NoI Not again. A mountain was closed to begin my journey. Then an entire state. Down the east coast: closed. Even when I found things open in Virginia and Kentucky, they was closed the day I was there. Broadway, Beale and Bourbon Streets were mostly closed. Here, I drove an hour back the way I came to find something in the guide book: Fifth Water Hot Springs.

Call me Griswald. Chris Griswald. I was going in. And I’m glad I did. It’s in the guidebook of places to stop if you are going from Salt Lake City to Moab. It has to do with what Irene said going 15 minutes away from a city to find a valley. Now maybe the middle of the summer is not the best time to visit hot springs (unless you are in Iceland), but I’ll be damned if I wasn’t going to walk around the gates and signs after driving through that mess of a highway again. The drunken Scottish guy that invented golf and set out the markers for the Arches National Park Trail? He was in charge of marking the lanes for the road construction on Route 15.

They say the trail is moderately strenuous, about 4 1/2 miles round trip. It sits about 9 nine miles off the highway (I saw cows again!).

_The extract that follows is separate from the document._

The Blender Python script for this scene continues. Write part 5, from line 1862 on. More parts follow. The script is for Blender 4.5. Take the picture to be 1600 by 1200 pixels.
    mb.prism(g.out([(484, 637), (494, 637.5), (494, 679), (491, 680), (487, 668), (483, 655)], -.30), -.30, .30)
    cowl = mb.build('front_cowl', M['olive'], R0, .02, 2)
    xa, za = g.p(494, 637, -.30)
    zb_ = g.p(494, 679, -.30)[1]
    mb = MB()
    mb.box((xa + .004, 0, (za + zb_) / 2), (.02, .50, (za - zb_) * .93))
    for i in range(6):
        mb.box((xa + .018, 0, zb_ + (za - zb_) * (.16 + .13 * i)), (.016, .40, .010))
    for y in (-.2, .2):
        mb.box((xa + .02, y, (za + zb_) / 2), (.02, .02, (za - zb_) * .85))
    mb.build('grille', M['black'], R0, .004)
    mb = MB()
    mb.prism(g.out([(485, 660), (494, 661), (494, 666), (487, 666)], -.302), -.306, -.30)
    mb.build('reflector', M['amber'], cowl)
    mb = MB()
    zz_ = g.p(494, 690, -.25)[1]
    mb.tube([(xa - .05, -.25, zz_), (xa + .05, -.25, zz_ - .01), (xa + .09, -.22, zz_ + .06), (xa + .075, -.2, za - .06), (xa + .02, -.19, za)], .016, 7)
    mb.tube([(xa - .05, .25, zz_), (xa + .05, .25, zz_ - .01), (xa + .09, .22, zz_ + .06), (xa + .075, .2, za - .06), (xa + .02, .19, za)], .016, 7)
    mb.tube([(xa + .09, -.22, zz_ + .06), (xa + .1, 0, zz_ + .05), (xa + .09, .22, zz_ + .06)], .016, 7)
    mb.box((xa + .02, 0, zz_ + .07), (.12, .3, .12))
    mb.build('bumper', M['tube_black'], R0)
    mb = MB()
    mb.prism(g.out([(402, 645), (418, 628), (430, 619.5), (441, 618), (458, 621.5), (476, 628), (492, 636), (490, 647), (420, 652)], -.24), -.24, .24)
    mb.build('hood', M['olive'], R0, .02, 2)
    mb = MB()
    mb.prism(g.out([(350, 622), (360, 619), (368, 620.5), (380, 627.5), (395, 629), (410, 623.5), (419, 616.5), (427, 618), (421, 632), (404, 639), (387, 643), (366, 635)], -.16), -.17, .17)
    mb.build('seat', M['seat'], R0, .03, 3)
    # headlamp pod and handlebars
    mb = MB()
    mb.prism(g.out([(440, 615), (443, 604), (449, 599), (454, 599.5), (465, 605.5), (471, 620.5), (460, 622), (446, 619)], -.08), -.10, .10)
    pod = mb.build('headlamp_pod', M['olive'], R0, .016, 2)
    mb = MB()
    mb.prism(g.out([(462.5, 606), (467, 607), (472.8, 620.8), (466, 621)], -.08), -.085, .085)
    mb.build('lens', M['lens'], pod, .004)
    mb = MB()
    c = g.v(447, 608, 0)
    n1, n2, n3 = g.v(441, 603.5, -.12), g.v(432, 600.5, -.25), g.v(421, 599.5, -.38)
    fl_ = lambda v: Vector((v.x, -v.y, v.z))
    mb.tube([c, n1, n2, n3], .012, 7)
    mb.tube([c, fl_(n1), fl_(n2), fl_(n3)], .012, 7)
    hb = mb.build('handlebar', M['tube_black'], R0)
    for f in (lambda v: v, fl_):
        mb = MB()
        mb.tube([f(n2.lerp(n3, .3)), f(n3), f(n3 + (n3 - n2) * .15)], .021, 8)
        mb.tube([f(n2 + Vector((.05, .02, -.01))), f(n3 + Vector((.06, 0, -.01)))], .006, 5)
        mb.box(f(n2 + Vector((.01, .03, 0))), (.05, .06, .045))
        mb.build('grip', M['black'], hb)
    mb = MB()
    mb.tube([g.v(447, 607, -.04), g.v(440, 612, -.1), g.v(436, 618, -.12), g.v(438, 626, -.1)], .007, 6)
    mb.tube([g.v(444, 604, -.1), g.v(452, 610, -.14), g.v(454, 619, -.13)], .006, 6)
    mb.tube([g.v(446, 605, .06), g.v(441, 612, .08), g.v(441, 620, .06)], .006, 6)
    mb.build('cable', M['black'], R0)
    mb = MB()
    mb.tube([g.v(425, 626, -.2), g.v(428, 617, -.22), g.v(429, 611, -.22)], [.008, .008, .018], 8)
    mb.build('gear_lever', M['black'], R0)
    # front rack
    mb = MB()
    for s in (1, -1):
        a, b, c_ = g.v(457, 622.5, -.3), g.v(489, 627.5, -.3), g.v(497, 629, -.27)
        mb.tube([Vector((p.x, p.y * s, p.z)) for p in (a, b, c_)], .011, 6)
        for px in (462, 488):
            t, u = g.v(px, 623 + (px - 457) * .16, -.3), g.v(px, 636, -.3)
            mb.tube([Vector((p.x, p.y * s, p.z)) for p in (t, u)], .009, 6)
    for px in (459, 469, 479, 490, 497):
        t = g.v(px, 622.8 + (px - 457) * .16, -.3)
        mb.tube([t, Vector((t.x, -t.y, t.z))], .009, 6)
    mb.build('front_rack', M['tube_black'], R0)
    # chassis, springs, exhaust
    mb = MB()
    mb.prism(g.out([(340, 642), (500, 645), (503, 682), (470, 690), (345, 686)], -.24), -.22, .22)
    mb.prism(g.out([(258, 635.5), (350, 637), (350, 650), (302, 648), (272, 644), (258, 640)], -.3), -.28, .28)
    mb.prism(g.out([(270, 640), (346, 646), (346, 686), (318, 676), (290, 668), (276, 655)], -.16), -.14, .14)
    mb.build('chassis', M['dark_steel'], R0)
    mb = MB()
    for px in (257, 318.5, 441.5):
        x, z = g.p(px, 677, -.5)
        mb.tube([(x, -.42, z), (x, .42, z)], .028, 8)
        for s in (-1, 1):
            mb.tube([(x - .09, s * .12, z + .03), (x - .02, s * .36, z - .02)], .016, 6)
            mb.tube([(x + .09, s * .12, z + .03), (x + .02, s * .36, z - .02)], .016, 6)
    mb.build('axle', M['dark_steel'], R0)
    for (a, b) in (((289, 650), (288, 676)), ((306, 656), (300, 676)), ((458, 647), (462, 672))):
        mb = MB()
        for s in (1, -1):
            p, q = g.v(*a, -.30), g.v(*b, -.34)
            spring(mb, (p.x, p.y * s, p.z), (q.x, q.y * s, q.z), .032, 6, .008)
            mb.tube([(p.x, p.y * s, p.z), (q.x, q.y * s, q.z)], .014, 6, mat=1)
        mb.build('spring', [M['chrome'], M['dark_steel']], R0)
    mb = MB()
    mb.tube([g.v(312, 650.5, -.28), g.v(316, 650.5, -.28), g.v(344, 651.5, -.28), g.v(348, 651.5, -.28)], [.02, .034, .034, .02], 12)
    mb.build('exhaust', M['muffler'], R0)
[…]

I can just imagine coming here in colder weather. As hot is was, I jumped in anyway. It was beautiful, with the warm to hot waters oddly refreshing in the heat. It’s a just a little piece of extraordinary amid the ordinary.

The return strip was less strenuous and the knee is only aching a little bit.

The day started off with learning a few things about bull riding. It’s funny what you learn when you talk to people. A guy was asking me outside about the electric scooters that are seeming to dot a lot of the cities I pas through. I explained and then asked him what he was doing in town. He was from a small town in California and was here for a bull riding competition.

It just always looked to me like a person hanging on for dear life and being whipped around like a rag doll. It turns out, that is the way it is supposed to look. The rules are pretty simple. You hold onto the bull with one hand and can’t touch the bull or your body with the other hand. It becomes a counter weight. A bull rider has to guess what the bull is going to do and react instinctively. Each move is in counter to the bull’s movements.

“You always keep your eyes on the bull’s shoulders,” the guy said. “Where your eyes go, you will follow. So if the bull is getting close to the fence, and you get nervous and look at the fence, you’re going to end up on the fence.”

That’s a life lesson right there. Ignoring “Closed!” signs not so much.

But I’m about to go out for dinner and call it a day. I haven’t been sleeping too well and have a long drive tomorrow through a lot of desert. Salt Lake City is an interesting place. As much as I think the road crews really screwed up the job marking the new lanes for construction, the thing that jumps out at me about the highway is it moves fast and smooth. The streets in downtown are really wide. It is just so much more open than back east. I wonder if that has something to do with being settled later and having the room to build right at first instead of trying to fit more roadway into an existing plan?

There is a lot more to do and see around here. The great outdoors in all four seasons and just a short drive away, from spelunking to skiing–I wouldn’t recommend the two together. I’d love to visit in the fall or winter. Or even another summer. I wouldn’t mind heading out to the Great Salt Lake again and going for a swim and seeing if I can find those antelope.

People ask me what place I have liked the most. I’m just enjoying the ride, keeping my eyes on the bull’s shoulders.